Mais regardons d’un peu plus près pourquoi l’Eglise veut nous donner cette fa­mille si ‘particulière’ en exemple. Soulignons encore une fois le fait qu’elle a dû se battre pour survivre. Joseph et Marie ont dû se demander plusieurs fois pourquoi Dieu les faisait ainsi suer sang et eau pour sauver l’enfant Jésus, son Fils bien-ai­mé. Cela ne nous fait-il pas comprendre que vivre vraiment sa foi chrétienne de­man­de courage et persévérance ? Non, la vie chrétienne n’est pas un long fleuve tranquille. Je pense qu’il n’y a jamais eu autant de persécutions de chrétiens dans le monde que ces derniers temps, en particulier en Orient et dans certains pays d’Afrique à majorité musulmane. Et même dans des pays dits chrétiens, des per­sonnes engagées, laïques ou religieuses, sont assassinées parce qu’elles déran­gent ceux qui ont le pouvoir ! Mais sans aller si loin, regardons notre propre vie : parfois l’appel de Dieu exige de modifier nos plans de fond en comble. Cela nous demande de prendre au sérieux la parole du Notre Père : « Que ta volonté soit faite… ». Oui, sa volonté demande de nous dépasser dans un amour et une cha­rité désinté­ressée.

La lecture, de son côté, nous a présenté les générations qui forment la famille. Il est vrai qu’à une certaine époque, 3 voire 4 générations vivaient sous le même toit. Aujourd’hui nous assistons au morcelle­ment de la famille au sens large : chaque génération vit de son côté. Par ailleurs, que de divorces, de familles mo­noparentales ou recom­posées ! Il faut reconnaître que cela n’aide guère au bon épanouis­se­ment des enfants. Dans les pays du Sud défavorisés, la mauvaise situa­tion pousse même des parents à ‘vendre’ les enfants qu’ils ne peuvent nourrir, avec pour conséquences : la prostitution de mineurs, les enfants esclaves ou sol­dats ; ce qui ne correspond vraiment pas au plan de Dieu !

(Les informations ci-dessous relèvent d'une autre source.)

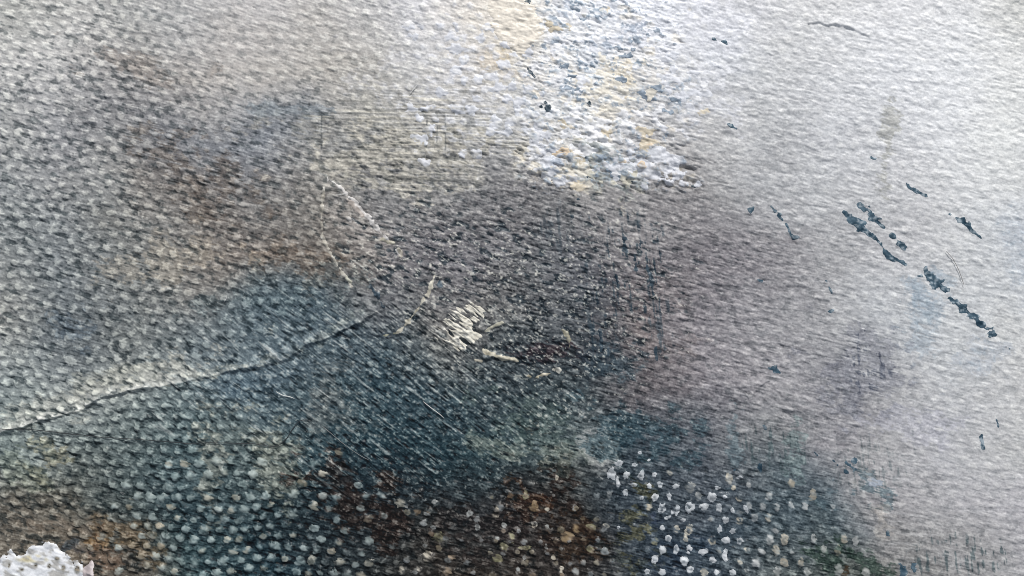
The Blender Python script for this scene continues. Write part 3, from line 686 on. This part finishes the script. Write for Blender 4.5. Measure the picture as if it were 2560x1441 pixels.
# ------------------------------------------------------------------ loose hairs and lint lying on the paint
def tube(name, pts, r0, mat, label, cat, lift=4.0, grp=None):
    P = np.array(pts, float)
    # smooth the path
    t = np.r_[0, np.cumsum(np.hypot(*np.diff(P, axis=0).T))]
    tt = np.linspace(0, t[-1], max(8, int(t[-1] / 5)))
    q = np.stack([np.interp(tt, t, P[:, 0]), np.interp(tt, t, P[:, 1])], 1)
    for _ in range(3):
        q[1:-1] = .25 * q[:-2] + .5 * q[1:-1] + .25 * q[2:]
    hz = sample(H, q[:, 0], q[:, 1])
    hz = np.maximum(hz, np.convolve(np.pad(hz, 4, 'edge'), np.ones(9) / 9, 'valid')) + lift
    k = 5; n = len(q)
    d = np.gradient(q, axis=0); d /= np.linalg.norm(d, axis=1)[:, None] + 1e-9
    rr = r0 * np.interp(np.arange(n), [0, 2, n - 3, n - 1], [.4, 1, 1, .4])
    vs_ = []
    for j in range(k):
        a = 2 * math.pi * j / k
        vs_.append(np.stack([(q[:, 0] - 1280 - d[:, 1] * rr * math.cos(a)) * S, (720.5 - q[:, 1] - d[:, 0] * rr * math.cos(a)) * S, (hz + rr * math.sin(a)) * S], 1))
    v = np.stack(vs_, 1).reshape(-1, 3)
    org = v.mean(0); v = v - org
    f = [[i * k + j, i * k + (j + 1) % k, (i + 1) * k + (j + 1) % k, (i + 1) * k + j] for i in range(n - 1) for j in range(k)]
    o = mesh_obj(name, v, np.array(f), None, mat, None)
    o.location = org
    o["label"] = label; o["category"] = cat
    if grp:
        o["group"] = grp
    return o
M_hair = plain("dark_hair", (.03, .032, .036), .4)
M_lint = plain("white_lint", (.72, .72, .70), .6)
M_grey = plain("grey_hair", (.30, .29, .28), .45)
hp = [(x / 2, 720 + y / 2) for x, y in [(0, 703), (160, 707), (350, 730), (500, 745), (700, 757), (830, 768), (950, 778), (1080, 774), (1200, 778)]] + \
     [(640 + x / 2, 720 + y / 2) for x, y in [(0, 780), (50, 790), (90, 796), (130, 780), (160, 745), (180, 710), (205, 675), (228, 660), (255, 658), (280, 668)]]
tube("hair", hp, 1.0, M_hair, "long dark hair lying across the lower left, curling up at its right end", "hair")
tube("hair", [(2363, 628), (2380, 645), (2395, 672), (2405, 700), (2410, 716)], .8, M_grey, "short fine grey hair on pale paint below the dark teal dashes at right", "hair")
tube("lint_fibre", [(690, 979), (697, 984), (708, 989), (718, 991), (730, 993), (736, 997)], 1.2, M_lint, "curled white lint fibre on blue grey paint below the long paint ridge", "lint")
tube("lint_fibre", [(566, 740), (567, 746), (564, 752), (561, 754)], 1.2, M_lint, "tiny hooked white lint fibre on grey paint above the long paint ridge", "lint")
tube("lint_fibre", [(805, 1065), (835, 1090), (870, 1118), (905, 1142), (922, 1150)], .55, M_grey, "long straight pale lint fibre slanting across dark teal paint", "lint")
tube("lint_fibre", [(1058, 1004), (1080, 1022), (1100, 1036), (1110, 1046)], 1.0, M_lint, "short thick pale lint fibre in the teal just below the palette knife smear", "lint")
tube("lint_fibre", [(1023, 237), (1032, 226), (1045, 211)], .9, M_lint, "small straight pale lint fibre on the cream brushed paint at top", "lint")
tube("lint_fibre", [(838, 488), (852, 488), (868, 482)], .8, M_lint, "wispy pale lint fibre beside the white arched paint ridge", "lint")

Dans sa lettre, l’apôtre Paul utilise un terme qui n’est plus du tout à la mode au­jourd’hui, c’est celui de ‘soumission’. Et pourtant, il est vrai que Jésus, jusqu’à sa vie publique, fut soumis à ses parents. Marie et Joseph se sont soumis au plan de Dieu et ils se sont soumis l’un à l’autre dans la fidélité et l’amour. N’est-ce pas là la clé du bonheur selon le plan de Dieu : une soumission librement consentie, parce que vécue dans l’amour.

Alors demandons au Seigneur le courage et la force de toujours mieux accomplir sa volonté. Bienheureux serons-nous, si nous allons jusqu’au bout des exigences de l’Amour. AMEN.